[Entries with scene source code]
━━━━

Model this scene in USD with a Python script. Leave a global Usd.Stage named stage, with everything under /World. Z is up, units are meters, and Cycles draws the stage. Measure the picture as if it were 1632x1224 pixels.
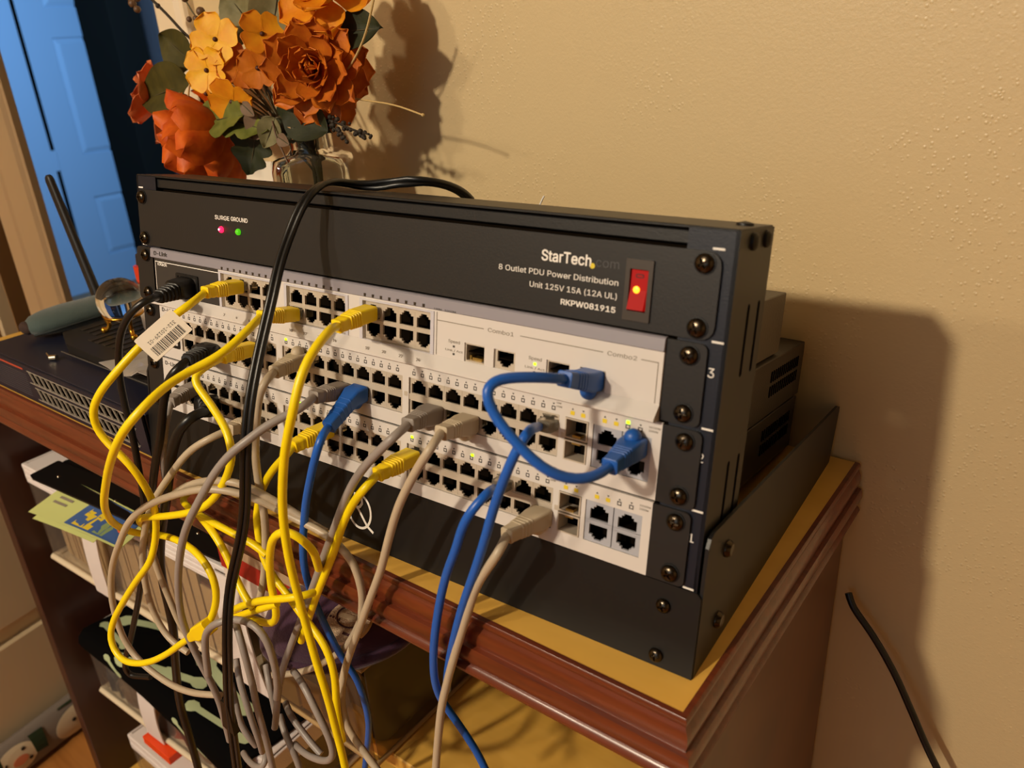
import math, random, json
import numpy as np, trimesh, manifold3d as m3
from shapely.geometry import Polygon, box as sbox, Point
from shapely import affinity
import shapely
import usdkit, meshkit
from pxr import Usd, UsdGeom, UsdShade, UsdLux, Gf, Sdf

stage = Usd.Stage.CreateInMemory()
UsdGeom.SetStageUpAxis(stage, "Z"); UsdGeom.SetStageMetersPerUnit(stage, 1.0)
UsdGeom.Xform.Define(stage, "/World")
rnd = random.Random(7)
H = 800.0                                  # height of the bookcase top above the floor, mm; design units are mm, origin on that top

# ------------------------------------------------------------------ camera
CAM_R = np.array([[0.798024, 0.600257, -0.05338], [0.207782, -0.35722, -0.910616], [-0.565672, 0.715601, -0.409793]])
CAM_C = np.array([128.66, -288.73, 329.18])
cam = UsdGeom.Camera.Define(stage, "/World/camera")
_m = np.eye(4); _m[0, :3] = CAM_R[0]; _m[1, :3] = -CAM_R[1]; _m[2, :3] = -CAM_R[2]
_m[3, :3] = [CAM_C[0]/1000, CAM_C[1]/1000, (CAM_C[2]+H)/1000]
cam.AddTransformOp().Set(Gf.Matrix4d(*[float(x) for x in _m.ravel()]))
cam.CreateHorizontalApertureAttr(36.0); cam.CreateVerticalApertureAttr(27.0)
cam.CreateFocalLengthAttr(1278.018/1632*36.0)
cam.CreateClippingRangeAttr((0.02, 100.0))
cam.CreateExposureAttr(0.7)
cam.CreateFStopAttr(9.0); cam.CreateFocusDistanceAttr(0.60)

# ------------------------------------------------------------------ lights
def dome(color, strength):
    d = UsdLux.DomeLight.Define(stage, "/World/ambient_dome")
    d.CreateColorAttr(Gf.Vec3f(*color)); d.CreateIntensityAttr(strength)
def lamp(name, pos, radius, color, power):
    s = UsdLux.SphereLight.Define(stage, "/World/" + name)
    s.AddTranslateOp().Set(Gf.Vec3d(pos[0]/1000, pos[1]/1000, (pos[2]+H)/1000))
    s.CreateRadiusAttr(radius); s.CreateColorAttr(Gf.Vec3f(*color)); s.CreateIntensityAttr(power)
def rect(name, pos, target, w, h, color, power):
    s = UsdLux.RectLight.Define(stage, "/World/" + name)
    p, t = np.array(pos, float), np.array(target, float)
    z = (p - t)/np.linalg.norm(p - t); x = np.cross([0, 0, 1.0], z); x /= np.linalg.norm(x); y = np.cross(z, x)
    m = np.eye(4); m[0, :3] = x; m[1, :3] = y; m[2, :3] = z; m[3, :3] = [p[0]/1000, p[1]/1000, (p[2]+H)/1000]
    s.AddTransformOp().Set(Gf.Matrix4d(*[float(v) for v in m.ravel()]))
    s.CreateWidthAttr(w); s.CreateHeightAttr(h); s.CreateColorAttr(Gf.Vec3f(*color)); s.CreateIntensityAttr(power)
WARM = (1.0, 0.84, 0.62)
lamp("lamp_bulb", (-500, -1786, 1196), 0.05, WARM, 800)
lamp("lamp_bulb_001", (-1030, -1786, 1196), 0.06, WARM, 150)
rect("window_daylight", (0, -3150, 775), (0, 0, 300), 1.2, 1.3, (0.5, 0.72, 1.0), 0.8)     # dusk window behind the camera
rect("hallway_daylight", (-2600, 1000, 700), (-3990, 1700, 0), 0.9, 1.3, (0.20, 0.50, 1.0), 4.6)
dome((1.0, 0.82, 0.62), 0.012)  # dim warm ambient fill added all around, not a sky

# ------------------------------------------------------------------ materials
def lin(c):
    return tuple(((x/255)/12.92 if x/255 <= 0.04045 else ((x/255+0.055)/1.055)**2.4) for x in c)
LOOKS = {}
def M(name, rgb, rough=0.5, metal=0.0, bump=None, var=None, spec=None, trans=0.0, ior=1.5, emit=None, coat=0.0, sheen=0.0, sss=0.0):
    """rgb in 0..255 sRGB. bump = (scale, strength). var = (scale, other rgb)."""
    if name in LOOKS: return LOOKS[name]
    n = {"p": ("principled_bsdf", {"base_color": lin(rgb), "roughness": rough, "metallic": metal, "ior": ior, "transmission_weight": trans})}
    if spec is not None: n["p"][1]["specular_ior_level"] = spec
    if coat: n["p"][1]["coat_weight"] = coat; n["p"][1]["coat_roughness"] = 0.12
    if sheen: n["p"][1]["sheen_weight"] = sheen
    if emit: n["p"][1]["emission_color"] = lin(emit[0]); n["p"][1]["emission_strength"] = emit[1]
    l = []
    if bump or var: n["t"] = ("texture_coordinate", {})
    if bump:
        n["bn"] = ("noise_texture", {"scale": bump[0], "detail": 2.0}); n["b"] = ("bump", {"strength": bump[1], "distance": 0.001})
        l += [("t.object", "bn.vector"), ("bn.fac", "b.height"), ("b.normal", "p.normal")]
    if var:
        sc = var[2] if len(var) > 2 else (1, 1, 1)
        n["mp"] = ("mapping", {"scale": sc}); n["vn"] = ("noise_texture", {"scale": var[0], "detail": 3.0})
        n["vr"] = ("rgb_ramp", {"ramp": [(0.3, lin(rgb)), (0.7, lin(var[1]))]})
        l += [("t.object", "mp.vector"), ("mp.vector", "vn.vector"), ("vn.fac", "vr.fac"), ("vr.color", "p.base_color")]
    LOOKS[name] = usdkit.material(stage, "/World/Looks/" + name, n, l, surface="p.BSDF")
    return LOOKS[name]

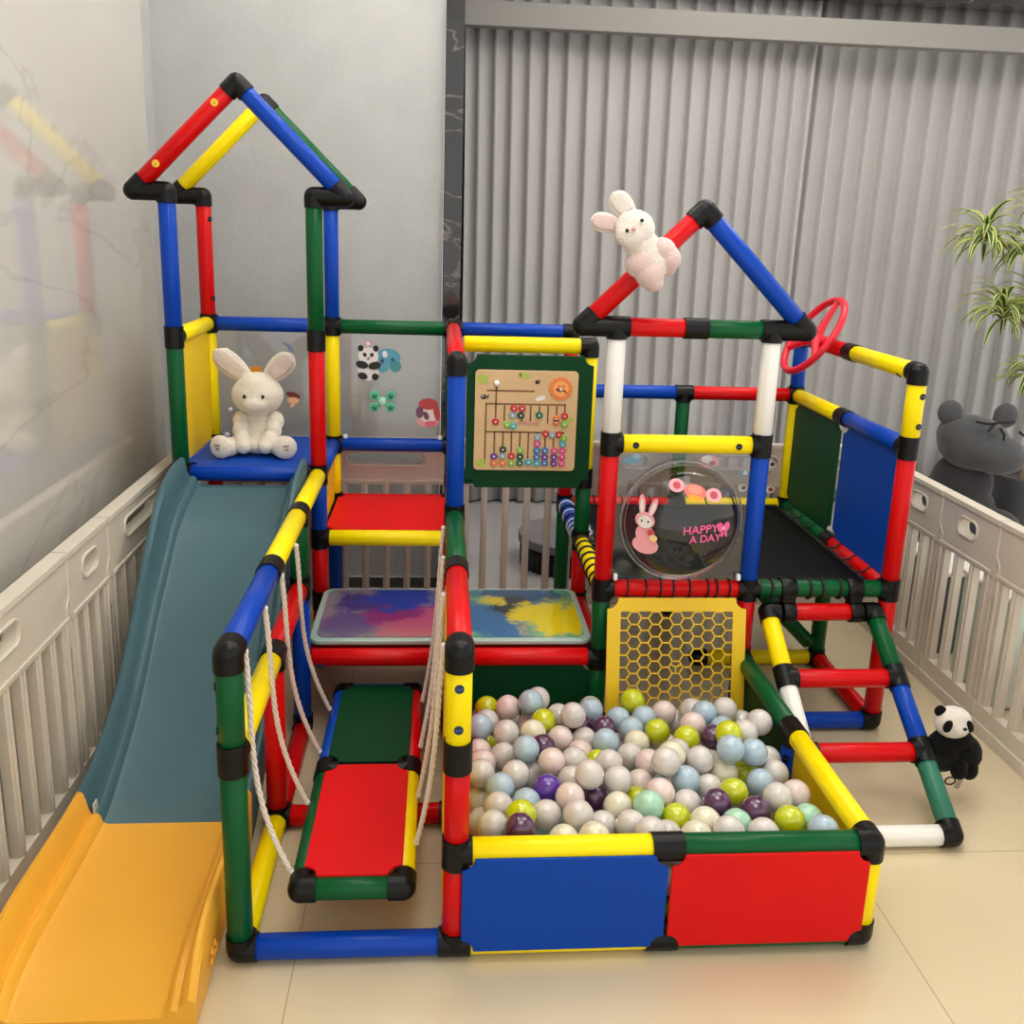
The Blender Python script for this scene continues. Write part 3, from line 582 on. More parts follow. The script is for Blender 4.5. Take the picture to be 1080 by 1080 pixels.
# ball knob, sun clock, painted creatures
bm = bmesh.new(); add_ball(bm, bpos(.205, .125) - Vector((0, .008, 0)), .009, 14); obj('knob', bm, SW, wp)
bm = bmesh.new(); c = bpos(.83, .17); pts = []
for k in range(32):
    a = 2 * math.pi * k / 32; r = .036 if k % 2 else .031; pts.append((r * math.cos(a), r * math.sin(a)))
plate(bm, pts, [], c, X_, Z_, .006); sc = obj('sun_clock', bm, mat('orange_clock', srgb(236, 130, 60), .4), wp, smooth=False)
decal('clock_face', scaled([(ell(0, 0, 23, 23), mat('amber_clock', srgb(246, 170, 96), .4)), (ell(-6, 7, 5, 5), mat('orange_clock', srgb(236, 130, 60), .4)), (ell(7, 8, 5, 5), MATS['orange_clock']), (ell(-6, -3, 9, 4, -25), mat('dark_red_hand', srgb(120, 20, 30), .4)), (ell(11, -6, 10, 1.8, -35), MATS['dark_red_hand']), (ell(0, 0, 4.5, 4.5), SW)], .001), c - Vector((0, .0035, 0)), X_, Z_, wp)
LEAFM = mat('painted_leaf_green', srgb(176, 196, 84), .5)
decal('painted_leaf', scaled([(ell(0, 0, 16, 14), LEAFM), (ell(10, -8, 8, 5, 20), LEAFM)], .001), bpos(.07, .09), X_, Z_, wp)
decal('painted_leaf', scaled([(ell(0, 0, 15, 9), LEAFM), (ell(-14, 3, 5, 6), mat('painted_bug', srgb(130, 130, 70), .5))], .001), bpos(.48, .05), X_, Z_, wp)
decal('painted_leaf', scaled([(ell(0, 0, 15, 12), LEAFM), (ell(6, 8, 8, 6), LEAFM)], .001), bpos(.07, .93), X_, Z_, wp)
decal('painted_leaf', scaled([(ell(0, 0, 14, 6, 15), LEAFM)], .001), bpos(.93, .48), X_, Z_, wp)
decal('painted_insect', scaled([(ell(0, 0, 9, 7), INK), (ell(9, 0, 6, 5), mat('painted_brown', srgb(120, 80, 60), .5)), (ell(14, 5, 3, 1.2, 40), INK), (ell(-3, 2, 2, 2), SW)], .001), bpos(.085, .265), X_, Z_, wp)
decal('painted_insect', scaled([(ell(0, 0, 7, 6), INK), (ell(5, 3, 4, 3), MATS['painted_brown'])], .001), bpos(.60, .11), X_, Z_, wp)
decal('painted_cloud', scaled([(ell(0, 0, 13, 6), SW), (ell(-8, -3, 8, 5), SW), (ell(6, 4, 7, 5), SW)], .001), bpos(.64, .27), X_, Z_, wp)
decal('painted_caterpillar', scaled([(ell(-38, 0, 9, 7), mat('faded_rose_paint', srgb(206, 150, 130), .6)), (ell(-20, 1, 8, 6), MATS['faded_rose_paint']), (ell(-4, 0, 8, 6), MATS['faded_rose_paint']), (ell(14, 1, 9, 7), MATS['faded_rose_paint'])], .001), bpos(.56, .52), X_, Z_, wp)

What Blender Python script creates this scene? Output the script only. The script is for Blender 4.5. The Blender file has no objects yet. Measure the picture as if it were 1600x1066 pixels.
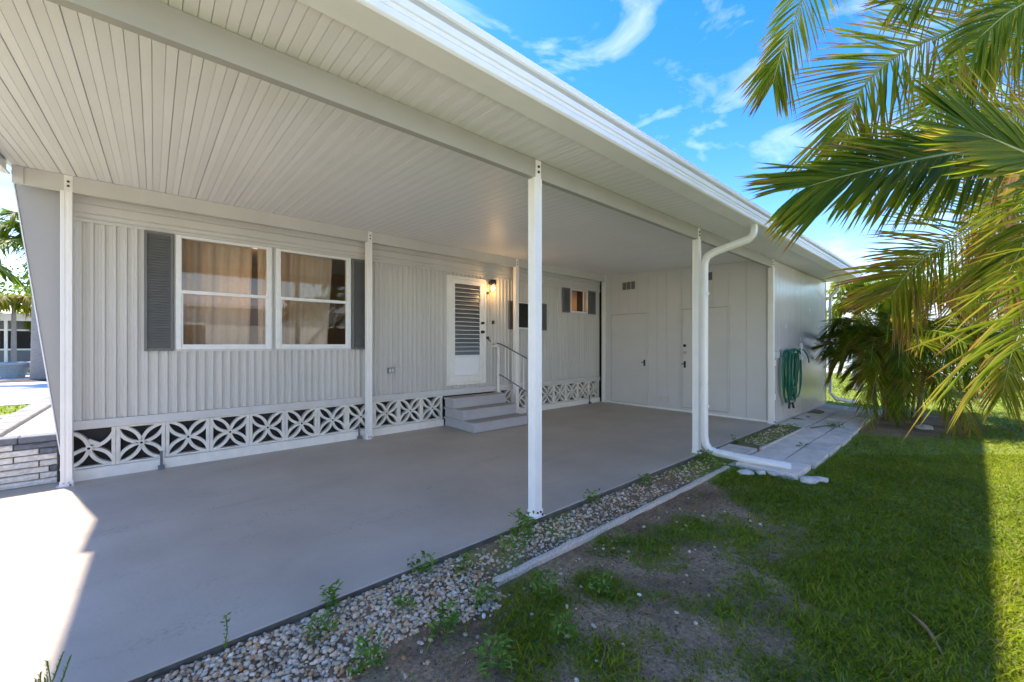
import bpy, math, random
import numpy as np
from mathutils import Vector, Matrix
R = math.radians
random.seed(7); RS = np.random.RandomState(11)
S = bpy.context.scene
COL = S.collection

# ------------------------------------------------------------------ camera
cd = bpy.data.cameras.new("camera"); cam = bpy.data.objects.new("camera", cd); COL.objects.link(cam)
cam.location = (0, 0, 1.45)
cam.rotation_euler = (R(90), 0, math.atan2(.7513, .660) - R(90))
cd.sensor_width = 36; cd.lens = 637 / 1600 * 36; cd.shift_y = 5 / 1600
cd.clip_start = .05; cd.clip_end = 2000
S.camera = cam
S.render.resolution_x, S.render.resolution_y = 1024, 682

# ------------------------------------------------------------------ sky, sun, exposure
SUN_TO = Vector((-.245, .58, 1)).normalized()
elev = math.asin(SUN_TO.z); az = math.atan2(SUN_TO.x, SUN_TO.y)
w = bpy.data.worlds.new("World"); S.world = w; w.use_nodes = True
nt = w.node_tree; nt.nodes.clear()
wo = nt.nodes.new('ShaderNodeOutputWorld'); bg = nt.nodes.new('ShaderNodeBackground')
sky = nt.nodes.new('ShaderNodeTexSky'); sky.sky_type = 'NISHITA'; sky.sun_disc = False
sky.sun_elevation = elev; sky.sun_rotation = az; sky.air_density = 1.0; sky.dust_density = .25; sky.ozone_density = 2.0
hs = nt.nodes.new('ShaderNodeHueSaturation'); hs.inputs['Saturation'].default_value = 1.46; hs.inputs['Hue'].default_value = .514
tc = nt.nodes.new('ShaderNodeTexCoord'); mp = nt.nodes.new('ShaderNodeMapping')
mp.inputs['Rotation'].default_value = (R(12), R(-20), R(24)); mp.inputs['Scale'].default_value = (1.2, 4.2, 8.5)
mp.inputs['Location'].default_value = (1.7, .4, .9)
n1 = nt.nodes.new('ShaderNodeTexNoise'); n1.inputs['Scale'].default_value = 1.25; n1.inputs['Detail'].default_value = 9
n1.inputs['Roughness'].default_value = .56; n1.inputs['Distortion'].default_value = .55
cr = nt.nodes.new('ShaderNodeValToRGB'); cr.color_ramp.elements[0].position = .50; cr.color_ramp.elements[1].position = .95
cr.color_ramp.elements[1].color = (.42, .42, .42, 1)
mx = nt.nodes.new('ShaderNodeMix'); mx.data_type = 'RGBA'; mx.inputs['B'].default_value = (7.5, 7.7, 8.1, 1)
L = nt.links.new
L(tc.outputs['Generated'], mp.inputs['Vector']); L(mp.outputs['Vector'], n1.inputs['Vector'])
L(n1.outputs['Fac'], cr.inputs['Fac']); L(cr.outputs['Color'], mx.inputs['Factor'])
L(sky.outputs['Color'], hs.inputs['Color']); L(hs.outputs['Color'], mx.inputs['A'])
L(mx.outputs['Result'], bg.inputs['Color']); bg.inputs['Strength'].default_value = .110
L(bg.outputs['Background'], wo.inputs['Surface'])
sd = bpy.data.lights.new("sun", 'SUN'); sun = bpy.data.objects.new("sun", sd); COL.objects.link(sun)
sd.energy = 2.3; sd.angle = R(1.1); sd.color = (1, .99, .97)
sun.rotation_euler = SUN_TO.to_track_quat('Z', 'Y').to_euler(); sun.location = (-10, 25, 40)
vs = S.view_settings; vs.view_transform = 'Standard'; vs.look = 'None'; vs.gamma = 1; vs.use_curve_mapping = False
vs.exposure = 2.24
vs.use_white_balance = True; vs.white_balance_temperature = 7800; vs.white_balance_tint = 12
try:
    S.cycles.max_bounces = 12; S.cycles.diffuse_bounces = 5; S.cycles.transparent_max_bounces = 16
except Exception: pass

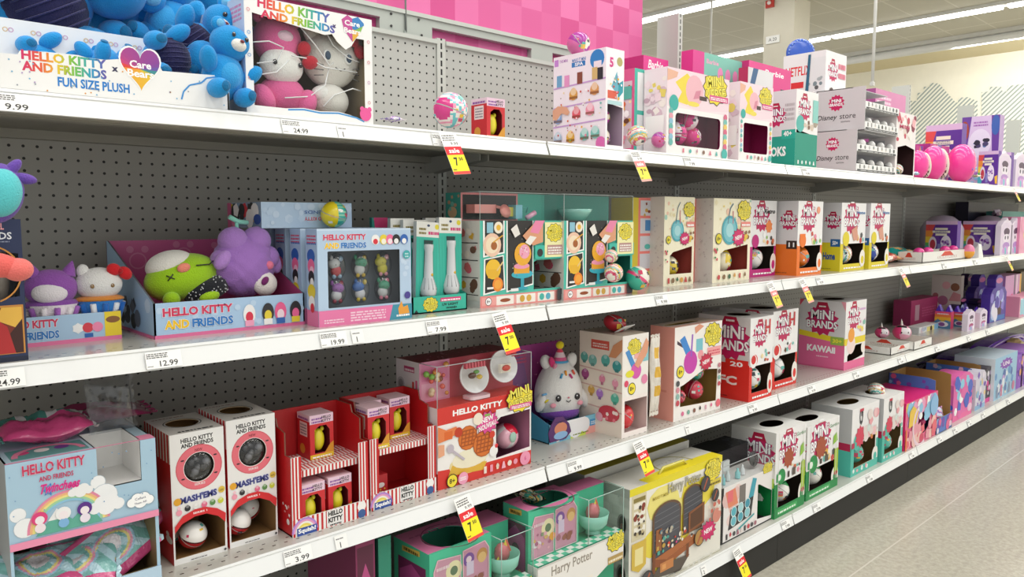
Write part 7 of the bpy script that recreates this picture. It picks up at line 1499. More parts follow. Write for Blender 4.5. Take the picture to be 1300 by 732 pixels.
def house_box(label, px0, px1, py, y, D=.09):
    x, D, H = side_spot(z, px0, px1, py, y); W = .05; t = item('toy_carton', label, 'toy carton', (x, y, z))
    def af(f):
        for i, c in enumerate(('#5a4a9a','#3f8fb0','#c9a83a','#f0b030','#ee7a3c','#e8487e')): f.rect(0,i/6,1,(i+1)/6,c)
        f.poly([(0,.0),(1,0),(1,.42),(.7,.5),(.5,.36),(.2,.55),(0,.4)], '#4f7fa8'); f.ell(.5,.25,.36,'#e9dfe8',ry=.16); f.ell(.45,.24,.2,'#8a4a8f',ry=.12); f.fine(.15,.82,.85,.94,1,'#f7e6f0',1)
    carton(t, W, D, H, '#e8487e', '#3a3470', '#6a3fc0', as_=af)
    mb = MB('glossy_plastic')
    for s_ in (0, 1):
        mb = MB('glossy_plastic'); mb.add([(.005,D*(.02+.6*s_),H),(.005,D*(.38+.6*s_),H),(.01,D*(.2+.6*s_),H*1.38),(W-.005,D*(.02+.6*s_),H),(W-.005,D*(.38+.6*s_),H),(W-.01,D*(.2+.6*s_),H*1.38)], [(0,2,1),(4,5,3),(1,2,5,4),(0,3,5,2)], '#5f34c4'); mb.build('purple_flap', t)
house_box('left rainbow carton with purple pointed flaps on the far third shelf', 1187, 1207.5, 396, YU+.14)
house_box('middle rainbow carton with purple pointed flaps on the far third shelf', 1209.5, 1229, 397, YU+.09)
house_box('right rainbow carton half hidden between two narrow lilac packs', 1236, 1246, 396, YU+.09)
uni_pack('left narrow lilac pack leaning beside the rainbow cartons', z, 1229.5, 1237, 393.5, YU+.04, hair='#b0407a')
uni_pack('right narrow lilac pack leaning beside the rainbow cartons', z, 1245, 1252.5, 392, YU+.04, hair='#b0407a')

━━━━

> _Task instructions_: Your task is to output exactly the lines from the one with "The Blender Python" through the one with "bpos(.56, .52), X_, Z_, wp)", counting both ends.

> _Reply_:
The Blender Python script for this scene continues. Write part 3, from line 582 on. More parts follow. The script is for Blender 4.5. Take the picture to be 1080 by 1080 pixels.
# ball knob, sun clock, painted creatures
bm = bmesh.new(); add_ball(bm, bpos(.205, .125) - Vector((0, .008, 0)), .009, 14); obj('knob', bm, SW, wp)
bm = bmesh.new(); c = bpos(.83, .17); pts = []
for k in range(32):
    a = 2 * math.pi * k / 32; r = .036 if k % 2 else .031; pts.append((r * math.cos(a), r * math.sin(a)))
plate(bm, pts, [], c, X_, Z_, .006); sc = obj('sun_clock', bm, mat('orange_clock', srgb(236, 130, 60), .4), wp, smooth=False)
decal('clock_face', scaled([(ell(0, 0, 23, 23), mat('amber_clock', srgb(246, 170, 96), .4)), (ell(-6, 7, 5, 5), mat('orange_clock', srgb(236, 130, 60), .4)), (ell(7, 8, 5, 5), MATS['orange_clock']), (ell(-6, -3, 9, 4, -25), mat('dark_red_hand', srgb(120, 20, 30), .4)), (ell(11, -6, 10, 1.8, -35), MATS['dark_red_hand']), (ell(0, 0, 4.5, 4.5), SW)], .001), c - Vector((0, .0035, 0)), X_, Z_, wp)
LEAFM = mat('painted_leaf_green', srgb(176, 196, 84), .5)
decal('painted_leaf', scaled([(ell(0, 0, 16, 14), LEAFM), (ell(10, -8, 8, 5, 20), LEAFM)], .001), bpos(.07, .09), X_, Z_, wp)
decal('painted_leaf', scaled([(ell(0, 0, 15, 9), LEAFM), (ell(-14, 3, 5, 6), mat('painted_bug', srgb(130, 130, 70), .5))], .001), bpos(.48, .05), X_, Z_, wp)
decal('painted_leaf', scaled([(ell(0, 0, 15, 12), LEAFM), (ell(6, 8, 8, 6), LEAFM)], .001), bpos(.07, .93), X_, Z_, wp)
decal('painted_leaf', scaled([(ell(0, 0, 14, 6, 15), LEAFM)], .001), bpos(.93, .48), X_, Z_, wp)
decal('painted_insect', scaled([(ell(0, 0, 9, 7), INK), (ell(9, 0, 6, 5), mat('painted_brown', srgb(120, 80, 60), .5)), (ell(14, 5, 3, 1.2, 40), INK), (ell(-3, 2, 2, 2), SW)], .001), bpos(.085, .265), X_, Z_, wp)
decal('painted_insect', scaled([(ell(0, 0, 7, 6), INK), (ell(5, 3, 4, 3), MATS['painted_brown'])], .001), bpos(.60, .11), X_, Z_, wp)
decal('painted_cloud', scaled([(ell(0, 0, 13, 6), SW), (ell(-8, -3, 8, 5), SW), (ell(6, 4, 7, 5), SW)], .001), bpos(.64, .27), X_, Z_, wp)
decal('painted_caterpillar', scaled([(ell(-38, 0, 9, 7), mat('faded_rose_paint', srgb(206, 150, 130), .6)), (ell(-20, 1, 8, 6), MATS['faded_rose_paint']), (ell(-4, 0, 8, 6), MATS['faded_rose_paint']), (ell(14, 1, 9, 7), MATS['faded_rose_paint'])], .001), bpos(.56, .52), X_, Z_, wp)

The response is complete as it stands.